No se cómo definirla. Normalmente ni suele ser realmente la última tanda, ni suele ser una tanda más, sino más bien una tanda especial, bailada en un abrazo que, o bien te enamora, o lo ha hecho en algún momento pasado. Sin embargo, a veces es ese abrazo desesperado que regalas a cualquiera cuando no quieres asumir que una noche maravillosa llega a su fin, pero a veces también es ese abrazo deseado y por fin alcanzado. Sea lo que sea, la última tanda, es la que te regala el abrazo que recordarás, el perfume que te acompañará a casa, la huella que quedará de una cálida mano, el sabor que te dejará esa milonga.
Era jueves, verano, y yo estaba de vacaciones. Como milonguera sin remedio, no tenía muy claro mi ruta turística, pero sí la localización, horario y precios de todas las milongas de la zona y el tiempo que necesitaba para prepararme y desplazarme hasta ellas, teniendo en cuenta de que soy rápida para ducharme y vestirme, me pierdo hasta con GPS, y atraigo como un imán a los contratiempos. Aquel día no fue menos: me quedé sin agua caliente, me perdí, y me olvidé la documentación en el hotel, así que llegué a la milonga más tarde que pronto, cuando apenas quedaban unas tandas para acabar la milonga.
Al ser nueva, no fue llegar y besar el santo, sino más bien llegar y planchar. Pero no fue tiempo perdido, sino que fue tiempo en el que observé y capté al único milonguero con el que realmente me dieron ganas de bailar. Le miré, esperé que él me mirara, pero el cabeceo no llegaba. Así, tanda tras tanda. Entre una y otra, acepté invitaciones, pero no me enamoró ningún abrazo, ninguno de aquellos quedaría en el recuerdo.
Entonces anunciaron la última tanda. Allí estaba él, y yo mirándole, como si no existiera nadie más para mi en la milonga. Fui testigo de una curiosa y frecuente escena: cómo él buscaba a una mujer (su abrazo deseado, sin duda) y cómo ella deseaba aún más otro abrazo (que no era el que él estaba dispuesto a brindarle). Seguí mirando a mi triste y deseado milonguero con su cara de pocos amigos y entonces me dije "ahora o nunca". Así que fui testigo también de cómo mis pies se levantaban, se acercaban y se quedaban plantados a unos dos metros de él, mientras yo seguía sonriendo. Fue entonces cuando se dio el milagro: me vio, me miró, me mantuvo la mirada, se lo pensó, y finalmente recibí ese cabeceo tan deseado.

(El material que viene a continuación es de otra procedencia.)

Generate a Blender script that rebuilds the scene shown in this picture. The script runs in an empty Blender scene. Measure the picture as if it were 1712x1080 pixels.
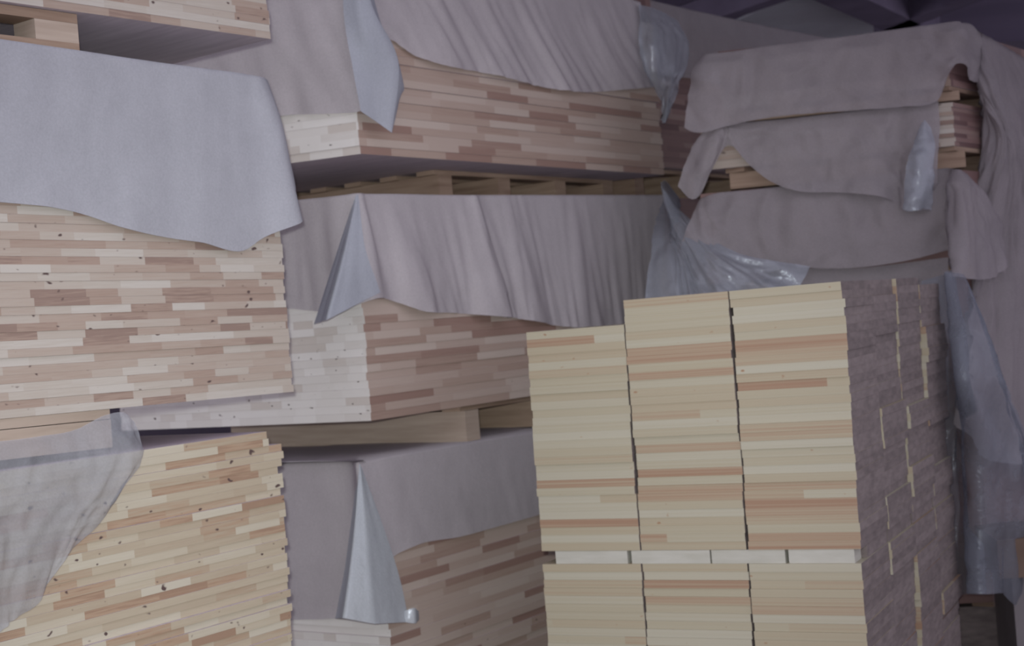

Con el calor de su mano en la mía como recuerdo tras acabar la tanda, me disponía a buscar mi bolsa de los zapatos para cambiarme, cuando comenzó otra tanda (ya dije que la última tanda casi nunca es realmente la última). Levanté la mirada, justo para ver otra escena: en esta ella le buscaba a él, cruzaron miradas, pero él no se detuvo en ella, sino que buscó mi mirada y me cabeceó de nuevo. Ahora la que tenía cara de pocos amigos era ella. Me quedé confusa por un momento, sin saber qué hacer, pero por solo apenas un segundo porque bien se que las oportunidades no son muy dadas a esperar. Le sonreí y fui hacia él.
Fue una tanga agridulce porque por un lado la disfruté, pero por otro, tal y como dice mi experiencia como mujer y milonguera, parecía más bien que la invitación era consecuencia de un ego herido y el hombre vio en mi su perfecta "venganza", servida en bandeja de plata... mejor dicho, en tacones color plata.